By: Frances Prizzia | Uncategorized

As we usher in 2022, we are once again simultaneously ushering in a broad slate of new laws in California that will bring significant change and reform to the criminal justice system. Some of these will probably warrant their own posts at some point, but for now, I am just going to highlight and summarize some of the most major changes happening.

  • Aggravated sentences:

SB 567 requires that any factor a court relies on to impose an aggravated sentence (also known as “upper term”) must be proved beyond a reasonable doubt to a jury. Moreover, the trial on such aggravating factors must be bifurcated, or separated, from the trial on the primary charges.

I predict most prosecutors will rarely go to this trouble and we will generally see “mid-term” being imposed after trial, which will also impact pre-trial offers (as a defendant’s potential exposure after the trial is now likely to be lower).

The bill also requires selection of the lower term in most cases where mitigating “contributing factors” are found such as childhood trauma, the defendant was a youth (under 26) at the time of the crime, etc…

  • Gang law reform:

    AB 333 drastically reforms the prosecution of gang crimes. Among the changes, any trial on gang charges must be bifurcated, or separated, from non-gang charges. What this means is that, upon defense request, a trial would first be held on the non-gang related charges before a separate trial on the gang charges. This is a really significant and important change as cops and prosecutors often seek to shore up weak cases by including gang charges, which often have the effect of prejudicing jurors against a defendant.

    The bill also changes the way in which the government is required to prove gang enhancements. Most importantly, when the government alleges a crime was committed “for the benefit” of a criminal street gang, they must prove that the benefit is more than reputational. This will, in theory, prevent gang cops from testifying that essentially any crime committed by a gang member is committed for the benefit of the gang by engaging in the circular logic that crimes committed by members necessarily benefit the gang’s reputation (which then leads to any crime committed by a gang member being committed for the benefit of the gang, a ridiculous and overbroad concept).
  • Clarification around prior reform of felony /natural and probable consequence murder:

    SB 775, most importantly, expands the resentencing relief available to people convicted of murder under a felony murder or natural and probable consequence theory to those convicted of attempted murder.

    The bill also clarifies what evidence is admissible at the hearing on resentencing as well as the standard of proof.
  • Sentencing reform:

    SB 81 gives courts much greater latitude to dismiss enhancements in the interest of justice. The law appears to even require such dismissal in some circumstances, instructing courts to afford great weight to evidence of mitigating circumstances and dismiss enhancements unless it finds that doing so would endanger public safety.

    Absent a finding that dismissal would endanger public safety, circumstances in which a court is required to dismiss enhancements include: when multiple enhancements are charged; when an enhancement would result in a sentence of over 20 years; when the enhancement is based on a prior over five years old; when the offense is connected to a defendant’s mental illness, childhood trauma or prior victimization.

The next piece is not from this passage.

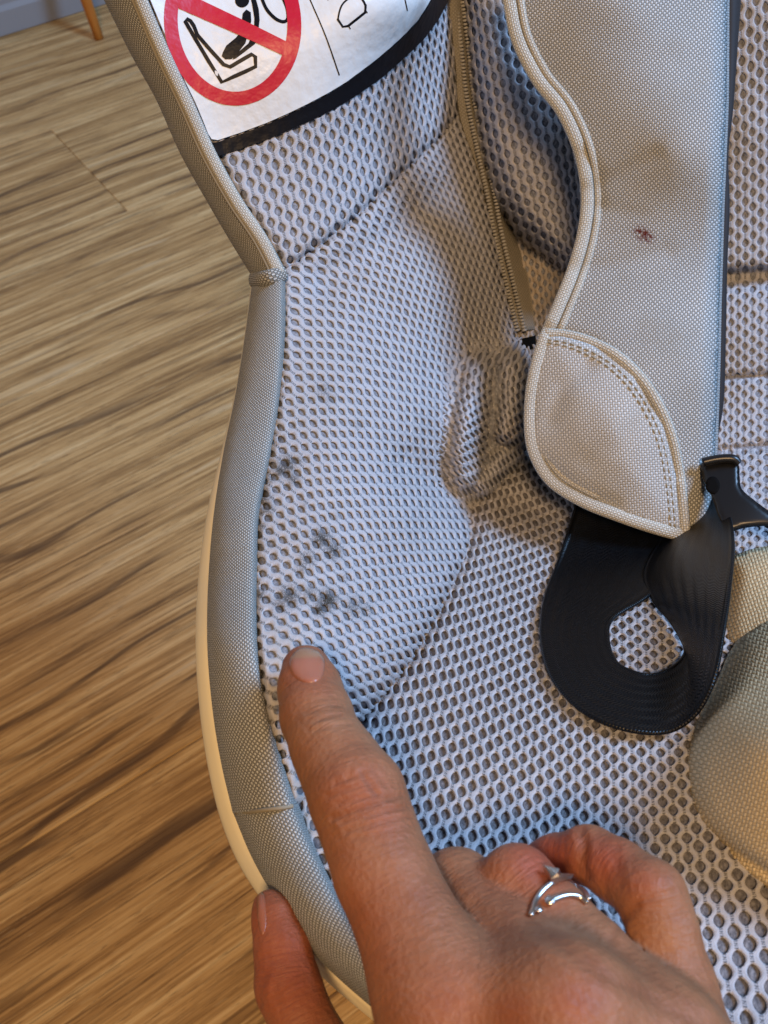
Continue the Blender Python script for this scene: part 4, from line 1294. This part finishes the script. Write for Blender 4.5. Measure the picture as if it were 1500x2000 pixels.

AB 124 now requires prosecutors to consider the childhood trauma of a defendant during plea negotiations.

  • Release from custody on probation violations:

Previously, when someone was charged with a probation violation, most courts would not set bail. AB 1228 now requires courts to consider release for probation, parole, and AB109 violations and, in fact, requires release on one’s own recognizance unless the court finds by clear and convincing evidence that circumstances particular to the defendant require incarceration or the setting of bail. These factors can include protection of the public or assuring future appearances of the defendant.t
 Jury selection reform:

Getting rid of a juror during jury selection on the basis of race, gender, sexual orientation, ethnicity, or religious affiliation is not allowed, but AB 3070 now puts some real teeth into the prohibition. When one side challenges the other’s removal or a juror on the grounds that the other side based the removal on an improper ground, the court must hear the justification for the removal. Previously, the court was only required to take action if it found that the removal of the juror was actually based on an improper reason. Now, it must take action if it finds that an objectively reasonable person would view one of the above protected classes as being a factor in the removal of a juror. In other words, the judge no longer has to call the prosecutor a racist, but only find that someone could see it that way.